Another firm, Dimensional Fund Advisors, had six US large-cap active ETFs in the top 20 sellers. That firm brought in 20% of all net sales in the category, or about half of what Capital Group saw, according to Morningstar. Still, there was a broader trend showing what investors wanted — passive US large-cap ETFs attracted $20.2 billion during the same time period.
With so many fully transparent active ETFs on the market, it’s also worth seeing what managers were dumping and buying, Shannon noted. The daily disclosures of such funds showed that active US large-cap ETF managers:
- Dropped holdings in Hewlett Packard by 63% (stock price down 27% year to date)
- Decreased Service Corp International exposure by 58% (stock mostly flat year to date)
- Reduced Bank of America holdings by 52% (stock down 16% year to date)
- Increased Capital One exposure by 208% (stock down 9% year to date)

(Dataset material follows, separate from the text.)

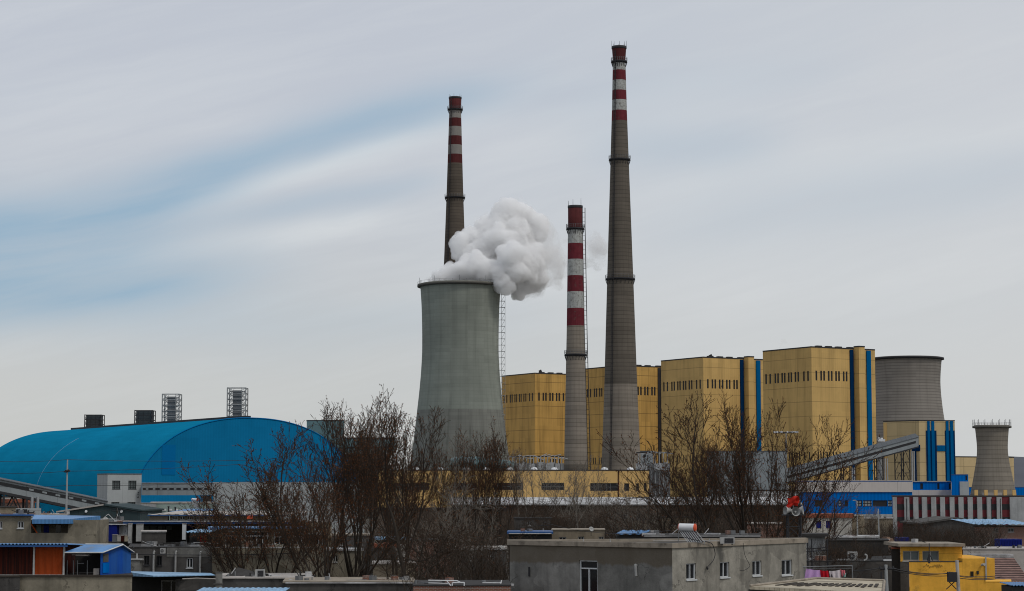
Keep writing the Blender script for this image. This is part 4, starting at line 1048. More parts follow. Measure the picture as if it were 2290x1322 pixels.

But … and It’s a Big But: Don’t read into the portfolio changes too much, Shannon noted. “Most positions’ changes were roughly in proportion to their ETFs’ flows, with some managers being a bit more tactical and opportunistic. This is perhaps the best lesson for investors: While market turbulence can present a unique opportunity or two, wholesale portfolio changes are likely unnecessary,” he wrote.